## start Data to process
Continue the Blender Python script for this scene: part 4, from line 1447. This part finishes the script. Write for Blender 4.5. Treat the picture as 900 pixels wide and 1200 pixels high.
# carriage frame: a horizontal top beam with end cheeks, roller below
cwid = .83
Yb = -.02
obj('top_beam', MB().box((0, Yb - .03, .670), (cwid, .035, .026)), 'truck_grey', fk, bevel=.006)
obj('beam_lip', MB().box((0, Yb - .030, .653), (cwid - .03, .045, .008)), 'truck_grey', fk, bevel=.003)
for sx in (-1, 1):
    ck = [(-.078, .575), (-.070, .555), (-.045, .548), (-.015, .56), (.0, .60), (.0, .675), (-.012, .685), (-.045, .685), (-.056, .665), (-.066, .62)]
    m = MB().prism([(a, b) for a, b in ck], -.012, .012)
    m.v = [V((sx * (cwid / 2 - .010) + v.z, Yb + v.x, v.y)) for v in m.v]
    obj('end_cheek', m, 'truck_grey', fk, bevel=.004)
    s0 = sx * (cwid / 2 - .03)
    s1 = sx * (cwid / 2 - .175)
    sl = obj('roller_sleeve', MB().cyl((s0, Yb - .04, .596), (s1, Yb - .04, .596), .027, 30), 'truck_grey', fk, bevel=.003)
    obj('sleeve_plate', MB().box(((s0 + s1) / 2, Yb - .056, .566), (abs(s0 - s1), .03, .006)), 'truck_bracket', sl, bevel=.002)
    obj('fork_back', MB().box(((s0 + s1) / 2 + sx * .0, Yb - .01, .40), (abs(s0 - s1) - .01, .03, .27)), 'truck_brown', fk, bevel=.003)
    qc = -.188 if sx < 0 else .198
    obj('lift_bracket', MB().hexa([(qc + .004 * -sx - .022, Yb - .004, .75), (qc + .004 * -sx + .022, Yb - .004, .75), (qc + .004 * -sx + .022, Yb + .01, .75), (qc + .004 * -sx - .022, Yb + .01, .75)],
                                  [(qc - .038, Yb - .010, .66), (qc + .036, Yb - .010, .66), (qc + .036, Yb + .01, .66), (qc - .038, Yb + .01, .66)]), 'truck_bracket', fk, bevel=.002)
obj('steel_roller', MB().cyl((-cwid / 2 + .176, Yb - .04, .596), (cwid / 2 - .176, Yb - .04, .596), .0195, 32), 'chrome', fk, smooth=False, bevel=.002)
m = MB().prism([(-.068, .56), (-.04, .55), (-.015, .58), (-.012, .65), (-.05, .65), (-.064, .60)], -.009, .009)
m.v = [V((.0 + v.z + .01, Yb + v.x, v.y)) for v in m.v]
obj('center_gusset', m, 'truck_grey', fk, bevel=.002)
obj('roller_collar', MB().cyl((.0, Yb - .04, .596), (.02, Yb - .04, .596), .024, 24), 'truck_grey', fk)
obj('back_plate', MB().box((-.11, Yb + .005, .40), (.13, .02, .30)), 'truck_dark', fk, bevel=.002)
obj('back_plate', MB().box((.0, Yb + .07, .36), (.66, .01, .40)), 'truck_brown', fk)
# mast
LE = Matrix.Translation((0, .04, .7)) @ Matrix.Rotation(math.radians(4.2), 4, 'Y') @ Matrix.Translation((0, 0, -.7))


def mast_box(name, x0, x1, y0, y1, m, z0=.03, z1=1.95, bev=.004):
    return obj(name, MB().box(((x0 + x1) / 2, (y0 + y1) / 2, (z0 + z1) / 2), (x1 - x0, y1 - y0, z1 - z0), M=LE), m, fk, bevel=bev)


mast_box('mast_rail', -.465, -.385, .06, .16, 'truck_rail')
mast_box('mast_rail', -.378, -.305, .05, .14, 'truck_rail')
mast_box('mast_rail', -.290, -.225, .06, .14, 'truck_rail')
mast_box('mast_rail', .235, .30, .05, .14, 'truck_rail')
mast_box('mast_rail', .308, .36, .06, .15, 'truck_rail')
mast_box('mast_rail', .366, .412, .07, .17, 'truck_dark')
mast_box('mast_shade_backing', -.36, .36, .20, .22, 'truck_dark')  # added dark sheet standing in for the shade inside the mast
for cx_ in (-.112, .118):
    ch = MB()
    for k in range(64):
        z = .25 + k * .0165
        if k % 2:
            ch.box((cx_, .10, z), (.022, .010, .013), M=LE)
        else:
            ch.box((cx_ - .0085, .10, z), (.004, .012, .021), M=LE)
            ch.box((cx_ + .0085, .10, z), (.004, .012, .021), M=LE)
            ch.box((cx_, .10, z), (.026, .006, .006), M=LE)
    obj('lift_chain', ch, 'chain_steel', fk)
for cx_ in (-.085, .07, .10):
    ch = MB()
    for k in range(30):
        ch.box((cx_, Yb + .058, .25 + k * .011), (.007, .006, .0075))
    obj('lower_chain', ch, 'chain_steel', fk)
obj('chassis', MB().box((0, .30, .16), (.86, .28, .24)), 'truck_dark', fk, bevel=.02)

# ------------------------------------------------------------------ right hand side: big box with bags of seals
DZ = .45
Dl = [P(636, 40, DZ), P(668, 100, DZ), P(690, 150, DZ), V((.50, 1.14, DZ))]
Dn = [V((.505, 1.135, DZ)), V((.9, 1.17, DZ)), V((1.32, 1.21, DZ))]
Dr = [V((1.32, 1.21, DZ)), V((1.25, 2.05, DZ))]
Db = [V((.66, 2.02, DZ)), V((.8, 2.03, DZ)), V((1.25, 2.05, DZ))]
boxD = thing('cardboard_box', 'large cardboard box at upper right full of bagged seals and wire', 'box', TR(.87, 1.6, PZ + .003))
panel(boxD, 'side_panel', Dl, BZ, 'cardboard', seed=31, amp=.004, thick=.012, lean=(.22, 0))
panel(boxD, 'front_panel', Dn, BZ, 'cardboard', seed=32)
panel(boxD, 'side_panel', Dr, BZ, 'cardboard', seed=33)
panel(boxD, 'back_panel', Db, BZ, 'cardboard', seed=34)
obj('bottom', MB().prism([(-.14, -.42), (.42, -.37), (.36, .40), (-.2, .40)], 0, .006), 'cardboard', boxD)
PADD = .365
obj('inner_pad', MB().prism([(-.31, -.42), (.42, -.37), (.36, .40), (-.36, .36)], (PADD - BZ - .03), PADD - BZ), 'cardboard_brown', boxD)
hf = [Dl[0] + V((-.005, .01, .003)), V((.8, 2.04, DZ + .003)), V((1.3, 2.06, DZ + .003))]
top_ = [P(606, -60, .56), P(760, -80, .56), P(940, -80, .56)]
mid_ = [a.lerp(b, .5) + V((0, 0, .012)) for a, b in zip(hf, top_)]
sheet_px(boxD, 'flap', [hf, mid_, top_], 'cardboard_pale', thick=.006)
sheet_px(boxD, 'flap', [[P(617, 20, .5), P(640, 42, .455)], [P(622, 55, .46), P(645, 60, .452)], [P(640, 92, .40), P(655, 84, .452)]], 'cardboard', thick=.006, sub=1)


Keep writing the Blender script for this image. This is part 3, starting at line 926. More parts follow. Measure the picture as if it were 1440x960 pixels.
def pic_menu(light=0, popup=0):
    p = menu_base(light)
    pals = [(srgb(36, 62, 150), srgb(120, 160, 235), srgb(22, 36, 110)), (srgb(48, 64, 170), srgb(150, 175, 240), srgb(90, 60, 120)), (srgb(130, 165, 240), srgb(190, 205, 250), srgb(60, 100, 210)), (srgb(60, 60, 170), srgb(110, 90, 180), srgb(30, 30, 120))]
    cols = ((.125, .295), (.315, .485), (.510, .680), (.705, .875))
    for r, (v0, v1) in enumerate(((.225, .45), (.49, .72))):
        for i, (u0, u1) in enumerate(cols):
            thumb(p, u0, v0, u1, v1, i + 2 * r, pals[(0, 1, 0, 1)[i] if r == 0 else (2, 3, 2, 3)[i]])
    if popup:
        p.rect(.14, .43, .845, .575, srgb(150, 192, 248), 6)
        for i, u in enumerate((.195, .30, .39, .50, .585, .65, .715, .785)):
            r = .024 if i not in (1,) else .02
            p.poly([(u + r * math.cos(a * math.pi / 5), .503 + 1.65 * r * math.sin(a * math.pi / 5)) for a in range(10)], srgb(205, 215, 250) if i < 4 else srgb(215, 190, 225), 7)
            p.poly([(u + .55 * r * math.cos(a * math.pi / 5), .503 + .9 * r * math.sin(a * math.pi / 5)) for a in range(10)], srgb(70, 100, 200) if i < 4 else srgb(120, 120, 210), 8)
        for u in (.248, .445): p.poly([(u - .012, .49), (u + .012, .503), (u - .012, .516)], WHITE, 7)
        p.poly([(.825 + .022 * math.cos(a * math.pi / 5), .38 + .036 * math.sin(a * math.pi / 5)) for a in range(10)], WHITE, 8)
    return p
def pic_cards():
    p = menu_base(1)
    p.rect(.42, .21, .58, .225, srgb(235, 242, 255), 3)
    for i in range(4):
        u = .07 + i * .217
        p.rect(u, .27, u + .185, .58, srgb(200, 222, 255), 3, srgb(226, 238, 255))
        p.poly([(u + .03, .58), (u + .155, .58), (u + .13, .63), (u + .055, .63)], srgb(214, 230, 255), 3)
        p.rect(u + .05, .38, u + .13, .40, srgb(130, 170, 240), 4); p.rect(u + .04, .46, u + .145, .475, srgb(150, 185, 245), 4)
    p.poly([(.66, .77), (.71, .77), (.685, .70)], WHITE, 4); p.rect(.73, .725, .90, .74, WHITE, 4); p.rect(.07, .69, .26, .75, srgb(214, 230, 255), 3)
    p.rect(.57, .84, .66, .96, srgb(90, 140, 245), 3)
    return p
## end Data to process
Work to do -> Locate each line with the word "this" and copy it.

Written solution ->
Continue the Blender Python script for this scene: part 4, from line 1447. This part finishes the script. Write for Blender 4.5. Treat the picture as 900 pixels wide and 1200 pixels high.
Keep writing the Blender script for this image. This is part 3, starting at line 926. More parts follow. Measure the picture as if it were 1440x960 pixels.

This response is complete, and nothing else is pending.